→ Supplied entries
>> begin

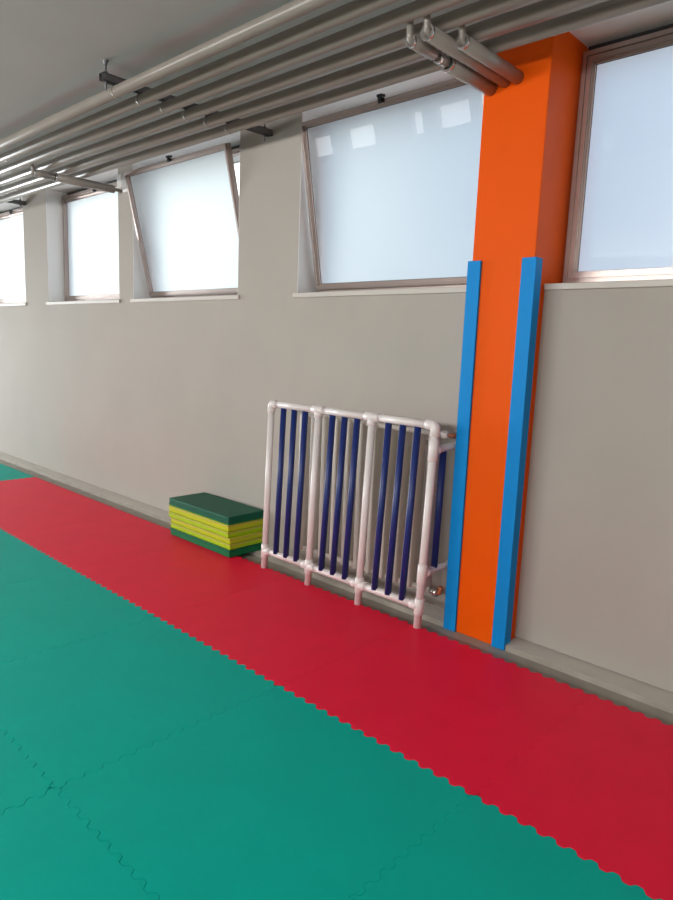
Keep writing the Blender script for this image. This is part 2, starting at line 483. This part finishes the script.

>> end
>> begin

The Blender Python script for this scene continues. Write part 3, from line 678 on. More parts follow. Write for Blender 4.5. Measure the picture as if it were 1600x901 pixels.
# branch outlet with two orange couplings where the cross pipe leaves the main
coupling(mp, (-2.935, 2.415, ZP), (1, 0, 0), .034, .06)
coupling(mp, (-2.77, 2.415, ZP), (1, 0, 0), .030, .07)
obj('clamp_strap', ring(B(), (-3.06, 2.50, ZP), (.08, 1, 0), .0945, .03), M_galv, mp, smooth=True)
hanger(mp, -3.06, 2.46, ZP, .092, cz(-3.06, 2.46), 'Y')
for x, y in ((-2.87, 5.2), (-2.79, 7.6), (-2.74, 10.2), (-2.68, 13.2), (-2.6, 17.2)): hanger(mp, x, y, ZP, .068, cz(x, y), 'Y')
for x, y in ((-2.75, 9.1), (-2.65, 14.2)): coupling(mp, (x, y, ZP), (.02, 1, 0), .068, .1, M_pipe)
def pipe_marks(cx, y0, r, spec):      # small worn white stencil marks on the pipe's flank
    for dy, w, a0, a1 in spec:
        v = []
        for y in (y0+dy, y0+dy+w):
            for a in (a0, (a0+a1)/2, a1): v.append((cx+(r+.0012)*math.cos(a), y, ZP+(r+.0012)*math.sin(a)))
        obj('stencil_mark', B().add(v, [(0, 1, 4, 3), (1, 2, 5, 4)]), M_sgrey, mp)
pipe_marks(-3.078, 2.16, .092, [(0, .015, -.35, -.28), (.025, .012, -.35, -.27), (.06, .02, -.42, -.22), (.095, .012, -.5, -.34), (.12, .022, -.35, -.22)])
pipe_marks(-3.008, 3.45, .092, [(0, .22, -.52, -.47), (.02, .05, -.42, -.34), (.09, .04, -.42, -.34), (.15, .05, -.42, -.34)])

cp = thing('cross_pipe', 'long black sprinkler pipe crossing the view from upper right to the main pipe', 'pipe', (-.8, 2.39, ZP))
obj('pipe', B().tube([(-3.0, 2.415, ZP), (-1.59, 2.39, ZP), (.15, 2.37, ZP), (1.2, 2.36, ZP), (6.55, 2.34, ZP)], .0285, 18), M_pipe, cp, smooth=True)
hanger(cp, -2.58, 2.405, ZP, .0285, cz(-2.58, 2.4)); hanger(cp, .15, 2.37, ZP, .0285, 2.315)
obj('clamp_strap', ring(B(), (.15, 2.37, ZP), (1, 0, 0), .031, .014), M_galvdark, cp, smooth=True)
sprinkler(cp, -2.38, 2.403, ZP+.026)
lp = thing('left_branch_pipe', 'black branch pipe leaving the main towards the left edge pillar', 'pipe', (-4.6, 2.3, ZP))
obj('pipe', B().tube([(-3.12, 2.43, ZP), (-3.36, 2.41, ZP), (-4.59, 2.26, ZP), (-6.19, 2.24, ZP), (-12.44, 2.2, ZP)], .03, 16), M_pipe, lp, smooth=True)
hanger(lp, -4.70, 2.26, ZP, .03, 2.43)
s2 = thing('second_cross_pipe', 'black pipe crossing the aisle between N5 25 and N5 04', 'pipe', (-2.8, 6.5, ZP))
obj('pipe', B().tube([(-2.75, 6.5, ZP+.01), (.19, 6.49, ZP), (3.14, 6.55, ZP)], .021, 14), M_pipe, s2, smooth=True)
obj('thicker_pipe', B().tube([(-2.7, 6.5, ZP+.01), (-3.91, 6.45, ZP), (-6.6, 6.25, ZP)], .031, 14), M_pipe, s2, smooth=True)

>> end

→ Written task
List each line of the entries that holds the string "from".

→ Written solution
The Blender Python script for this scene continues. Write part 3, from line 678 on. More parts follow. Write for Blender 4.5. Measure the picture as if it were 1600x901 pixels.
cp = thing('cross_pipe', 'long black sprinkler pipe crossing the view from upper right to the main pipe', 'pipe', (-.8, 2.39, ZP))